The Dorchester was originally built as a civilian cruise ship in 1926. At the outbreak of war, however, it was converted as a troop transport, taking on the moniker the United States Army Transport. USAT Dorchester left New York on January 23, 1943, with more than 900 passengers, including the four chaplains.

Dorchester Captain Hans J. Danielsen was leery of German submarines, as several other American ships had already been attacked. As such, he advised all passengers to sleep in their clothing and life jackets. On the morning of February 3, 1943, at 12:55 am, Danielsen’s worst fears came to pass—the Dorchester was torpedoed by the Germans off Newfoundland.

Dorchester2

The attack caused the ship to immediately submerge into darkness, leading to much chaos and panic among passengers, many of who were civilians. It was here the four chaplains saw their calling, and set out to calm where they could and maintain order where possible.

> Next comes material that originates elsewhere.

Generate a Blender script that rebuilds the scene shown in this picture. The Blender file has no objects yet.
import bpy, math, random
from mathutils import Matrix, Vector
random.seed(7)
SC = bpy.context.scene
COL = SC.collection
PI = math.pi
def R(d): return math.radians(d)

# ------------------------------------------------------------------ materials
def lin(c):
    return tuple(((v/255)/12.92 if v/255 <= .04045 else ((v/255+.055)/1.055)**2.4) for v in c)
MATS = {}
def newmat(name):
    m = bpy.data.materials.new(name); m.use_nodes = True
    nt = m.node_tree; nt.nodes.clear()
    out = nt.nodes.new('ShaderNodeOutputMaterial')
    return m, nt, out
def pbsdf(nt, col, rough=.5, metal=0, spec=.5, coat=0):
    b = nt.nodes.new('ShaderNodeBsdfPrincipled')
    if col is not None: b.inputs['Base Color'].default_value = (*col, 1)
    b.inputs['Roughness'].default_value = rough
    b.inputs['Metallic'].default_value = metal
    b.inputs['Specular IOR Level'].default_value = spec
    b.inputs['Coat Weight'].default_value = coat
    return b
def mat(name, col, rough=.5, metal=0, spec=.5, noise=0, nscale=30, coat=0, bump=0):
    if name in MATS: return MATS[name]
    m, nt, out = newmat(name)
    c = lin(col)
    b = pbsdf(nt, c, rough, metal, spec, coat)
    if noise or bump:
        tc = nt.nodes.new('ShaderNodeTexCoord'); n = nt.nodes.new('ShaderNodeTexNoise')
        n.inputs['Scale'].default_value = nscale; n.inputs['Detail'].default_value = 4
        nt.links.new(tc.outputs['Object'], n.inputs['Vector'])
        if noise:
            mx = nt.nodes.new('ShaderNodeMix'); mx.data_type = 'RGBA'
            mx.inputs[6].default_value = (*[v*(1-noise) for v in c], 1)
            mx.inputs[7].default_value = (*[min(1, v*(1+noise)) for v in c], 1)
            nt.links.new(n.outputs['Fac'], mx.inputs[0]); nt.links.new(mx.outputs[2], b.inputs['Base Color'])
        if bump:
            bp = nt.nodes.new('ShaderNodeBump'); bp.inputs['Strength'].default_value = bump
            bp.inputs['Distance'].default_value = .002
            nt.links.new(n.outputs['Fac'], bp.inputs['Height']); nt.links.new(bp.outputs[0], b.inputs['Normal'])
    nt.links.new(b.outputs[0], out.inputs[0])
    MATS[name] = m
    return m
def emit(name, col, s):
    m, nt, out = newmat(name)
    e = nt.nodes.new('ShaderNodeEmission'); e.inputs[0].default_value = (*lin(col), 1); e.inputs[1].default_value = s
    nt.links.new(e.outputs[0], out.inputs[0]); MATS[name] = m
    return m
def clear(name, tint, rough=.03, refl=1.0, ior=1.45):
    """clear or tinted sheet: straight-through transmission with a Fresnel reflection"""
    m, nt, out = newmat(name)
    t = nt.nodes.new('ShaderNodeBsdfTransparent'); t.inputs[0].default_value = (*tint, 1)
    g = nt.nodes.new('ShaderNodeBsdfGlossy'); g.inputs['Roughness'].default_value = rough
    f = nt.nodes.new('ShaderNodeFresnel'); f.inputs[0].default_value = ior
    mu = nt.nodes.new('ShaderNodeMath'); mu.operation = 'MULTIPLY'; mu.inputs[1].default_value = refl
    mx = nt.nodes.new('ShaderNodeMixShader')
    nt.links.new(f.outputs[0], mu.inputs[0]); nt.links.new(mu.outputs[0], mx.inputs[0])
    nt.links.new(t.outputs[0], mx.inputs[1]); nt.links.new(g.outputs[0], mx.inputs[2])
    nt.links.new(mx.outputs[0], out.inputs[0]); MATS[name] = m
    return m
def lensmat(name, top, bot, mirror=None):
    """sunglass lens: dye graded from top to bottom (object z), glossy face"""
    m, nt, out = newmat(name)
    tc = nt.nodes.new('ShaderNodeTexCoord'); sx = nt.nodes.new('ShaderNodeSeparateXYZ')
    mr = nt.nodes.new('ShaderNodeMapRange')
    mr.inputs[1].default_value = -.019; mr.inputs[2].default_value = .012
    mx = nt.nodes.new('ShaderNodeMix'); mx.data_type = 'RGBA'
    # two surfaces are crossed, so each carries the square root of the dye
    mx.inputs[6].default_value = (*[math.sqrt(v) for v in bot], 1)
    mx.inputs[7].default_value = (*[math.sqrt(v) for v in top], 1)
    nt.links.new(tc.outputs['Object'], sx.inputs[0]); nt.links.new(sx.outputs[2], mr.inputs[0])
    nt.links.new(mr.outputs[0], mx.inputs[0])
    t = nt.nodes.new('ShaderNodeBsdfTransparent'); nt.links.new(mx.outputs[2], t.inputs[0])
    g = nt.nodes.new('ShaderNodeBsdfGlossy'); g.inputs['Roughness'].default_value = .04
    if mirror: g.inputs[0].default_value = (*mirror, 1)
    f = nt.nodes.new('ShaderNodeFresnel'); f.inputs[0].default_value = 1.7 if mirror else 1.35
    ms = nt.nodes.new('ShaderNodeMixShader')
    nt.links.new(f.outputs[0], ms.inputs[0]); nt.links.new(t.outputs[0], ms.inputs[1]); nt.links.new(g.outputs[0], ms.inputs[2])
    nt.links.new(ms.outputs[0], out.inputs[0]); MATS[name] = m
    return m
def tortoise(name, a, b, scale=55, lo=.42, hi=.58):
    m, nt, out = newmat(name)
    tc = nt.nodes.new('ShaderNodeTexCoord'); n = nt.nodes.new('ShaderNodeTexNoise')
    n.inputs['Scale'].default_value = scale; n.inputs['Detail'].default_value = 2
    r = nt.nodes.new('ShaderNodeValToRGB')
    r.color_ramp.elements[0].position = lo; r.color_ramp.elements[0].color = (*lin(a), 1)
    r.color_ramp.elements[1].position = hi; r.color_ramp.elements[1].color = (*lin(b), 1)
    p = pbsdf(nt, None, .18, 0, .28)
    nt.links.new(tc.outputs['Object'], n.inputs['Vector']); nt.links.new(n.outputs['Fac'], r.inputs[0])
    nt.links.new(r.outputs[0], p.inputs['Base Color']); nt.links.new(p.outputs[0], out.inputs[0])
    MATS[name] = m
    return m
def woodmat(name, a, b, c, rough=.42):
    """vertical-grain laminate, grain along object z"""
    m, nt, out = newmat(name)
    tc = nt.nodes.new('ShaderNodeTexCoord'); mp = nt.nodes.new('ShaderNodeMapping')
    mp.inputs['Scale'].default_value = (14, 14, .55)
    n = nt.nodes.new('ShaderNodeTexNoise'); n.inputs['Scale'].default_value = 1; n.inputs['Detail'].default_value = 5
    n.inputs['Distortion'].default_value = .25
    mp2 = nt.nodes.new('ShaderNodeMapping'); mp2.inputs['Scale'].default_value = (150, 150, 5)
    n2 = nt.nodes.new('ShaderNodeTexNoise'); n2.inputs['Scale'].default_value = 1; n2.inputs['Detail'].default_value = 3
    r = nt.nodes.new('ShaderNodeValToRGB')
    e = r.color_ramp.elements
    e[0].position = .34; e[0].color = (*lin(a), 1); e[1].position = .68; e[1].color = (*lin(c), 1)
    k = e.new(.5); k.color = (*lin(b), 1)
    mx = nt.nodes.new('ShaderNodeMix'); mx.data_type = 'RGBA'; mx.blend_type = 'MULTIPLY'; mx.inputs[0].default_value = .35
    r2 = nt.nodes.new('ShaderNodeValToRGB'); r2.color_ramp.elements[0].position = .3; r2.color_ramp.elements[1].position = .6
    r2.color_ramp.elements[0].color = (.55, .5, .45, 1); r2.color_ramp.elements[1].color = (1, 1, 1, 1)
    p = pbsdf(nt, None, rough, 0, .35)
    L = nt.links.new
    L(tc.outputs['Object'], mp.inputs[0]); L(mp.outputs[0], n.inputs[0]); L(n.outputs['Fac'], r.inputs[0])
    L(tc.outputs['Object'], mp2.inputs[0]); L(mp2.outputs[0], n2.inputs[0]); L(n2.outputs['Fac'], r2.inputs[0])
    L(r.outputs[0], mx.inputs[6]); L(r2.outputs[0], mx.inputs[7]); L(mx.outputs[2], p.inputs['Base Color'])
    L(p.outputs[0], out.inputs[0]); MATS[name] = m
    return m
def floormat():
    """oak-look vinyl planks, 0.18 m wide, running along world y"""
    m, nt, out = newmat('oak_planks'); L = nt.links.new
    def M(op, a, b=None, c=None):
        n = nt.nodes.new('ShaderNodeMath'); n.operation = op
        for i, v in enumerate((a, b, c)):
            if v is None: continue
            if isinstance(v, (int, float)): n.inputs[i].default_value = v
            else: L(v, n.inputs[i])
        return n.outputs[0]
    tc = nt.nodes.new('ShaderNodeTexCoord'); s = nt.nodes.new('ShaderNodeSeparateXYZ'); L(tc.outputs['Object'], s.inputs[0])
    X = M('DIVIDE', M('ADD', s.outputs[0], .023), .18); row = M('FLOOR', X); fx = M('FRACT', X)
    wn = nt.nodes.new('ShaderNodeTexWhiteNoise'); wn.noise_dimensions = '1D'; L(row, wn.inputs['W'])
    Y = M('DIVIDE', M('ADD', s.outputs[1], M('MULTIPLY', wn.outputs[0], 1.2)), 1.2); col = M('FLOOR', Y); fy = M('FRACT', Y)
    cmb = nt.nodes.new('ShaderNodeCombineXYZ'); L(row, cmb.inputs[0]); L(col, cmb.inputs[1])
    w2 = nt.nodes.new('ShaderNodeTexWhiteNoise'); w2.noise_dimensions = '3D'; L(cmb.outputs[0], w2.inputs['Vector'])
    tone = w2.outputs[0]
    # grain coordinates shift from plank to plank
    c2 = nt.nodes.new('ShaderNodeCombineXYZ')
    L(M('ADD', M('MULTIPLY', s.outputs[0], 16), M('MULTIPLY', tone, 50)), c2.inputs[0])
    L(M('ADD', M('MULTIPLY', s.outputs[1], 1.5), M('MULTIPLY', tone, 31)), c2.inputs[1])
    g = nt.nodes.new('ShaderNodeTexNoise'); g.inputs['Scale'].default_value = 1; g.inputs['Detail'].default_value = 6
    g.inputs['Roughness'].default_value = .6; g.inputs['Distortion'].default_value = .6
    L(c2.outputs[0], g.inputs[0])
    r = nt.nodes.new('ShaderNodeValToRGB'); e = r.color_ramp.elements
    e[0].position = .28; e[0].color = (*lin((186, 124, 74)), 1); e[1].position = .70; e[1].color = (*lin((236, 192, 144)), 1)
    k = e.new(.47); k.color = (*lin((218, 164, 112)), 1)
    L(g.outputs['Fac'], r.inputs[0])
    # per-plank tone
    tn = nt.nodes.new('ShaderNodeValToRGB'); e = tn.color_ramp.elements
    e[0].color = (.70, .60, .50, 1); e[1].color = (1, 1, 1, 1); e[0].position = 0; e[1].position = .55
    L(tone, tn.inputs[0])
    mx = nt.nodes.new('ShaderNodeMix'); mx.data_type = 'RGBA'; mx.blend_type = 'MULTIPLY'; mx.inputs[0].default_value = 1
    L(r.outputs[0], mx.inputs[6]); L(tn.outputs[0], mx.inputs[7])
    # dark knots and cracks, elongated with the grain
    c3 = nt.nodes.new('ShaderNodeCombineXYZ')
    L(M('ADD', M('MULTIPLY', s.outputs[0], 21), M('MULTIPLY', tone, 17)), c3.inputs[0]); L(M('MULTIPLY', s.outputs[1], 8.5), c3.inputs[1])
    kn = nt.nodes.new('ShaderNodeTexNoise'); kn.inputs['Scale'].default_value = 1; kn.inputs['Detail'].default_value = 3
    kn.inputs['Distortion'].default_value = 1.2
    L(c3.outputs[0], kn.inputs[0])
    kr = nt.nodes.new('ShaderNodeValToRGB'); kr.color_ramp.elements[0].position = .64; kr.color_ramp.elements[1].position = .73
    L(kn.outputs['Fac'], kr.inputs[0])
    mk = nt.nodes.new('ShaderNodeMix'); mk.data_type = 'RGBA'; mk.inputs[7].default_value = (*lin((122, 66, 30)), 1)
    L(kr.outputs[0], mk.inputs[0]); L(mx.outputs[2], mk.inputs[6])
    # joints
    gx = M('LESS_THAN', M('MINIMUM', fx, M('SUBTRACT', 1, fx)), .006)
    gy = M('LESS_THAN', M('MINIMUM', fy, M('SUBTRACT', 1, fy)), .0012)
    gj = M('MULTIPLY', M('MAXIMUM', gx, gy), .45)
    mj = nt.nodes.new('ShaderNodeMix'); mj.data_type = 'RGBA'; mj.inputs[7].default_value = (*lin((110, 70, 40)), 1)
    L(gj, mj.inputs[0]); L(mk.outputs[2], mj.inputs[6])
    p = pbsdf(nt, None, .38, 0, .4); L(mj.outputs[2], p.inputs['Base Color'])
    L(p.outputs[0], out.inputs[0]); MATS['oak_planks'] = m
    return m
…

Many survivors later recounted tales of the chaplains’ bravery—helping injured passengers onto lifeboats and praying with the frightened. Life jackets were passed around and, when the vests ran out, the four chaplains each took the jackets off their own back and gave them up so that others might live.

The four chaplains went down with the ship. As one witness later recounted, prayers in Hebrew and Latin could still be heard in the final seconds of the ship’s sinking. Only an estimated 230 of the 904 onboard survived.

Dorchester

The story of Rabbi Goode and his three comrades was quickly heralded as the ultimate act of heroism, and is still remembered today. All four were posthumously awarded the Purple Heart, and in 1988 Congress unanimously declared February 3 as Four Chaplains Day. The Chapel of the Four Chaplains was dedicated in Philadelphia on February 3, 1951, by President Harry S. Truman, who said, “This interfaith shrine… will stand through long generations to teach Americans that as men can die heroically as brothers so should they live together in mutual faith and goodwill.”

Stained glass windows commemorating the chaplains also hang in the Pentagon and the National Cathedral in DC, and composer James Swearingen wrote “The Light Eternal” in 1992 to tell the story through music.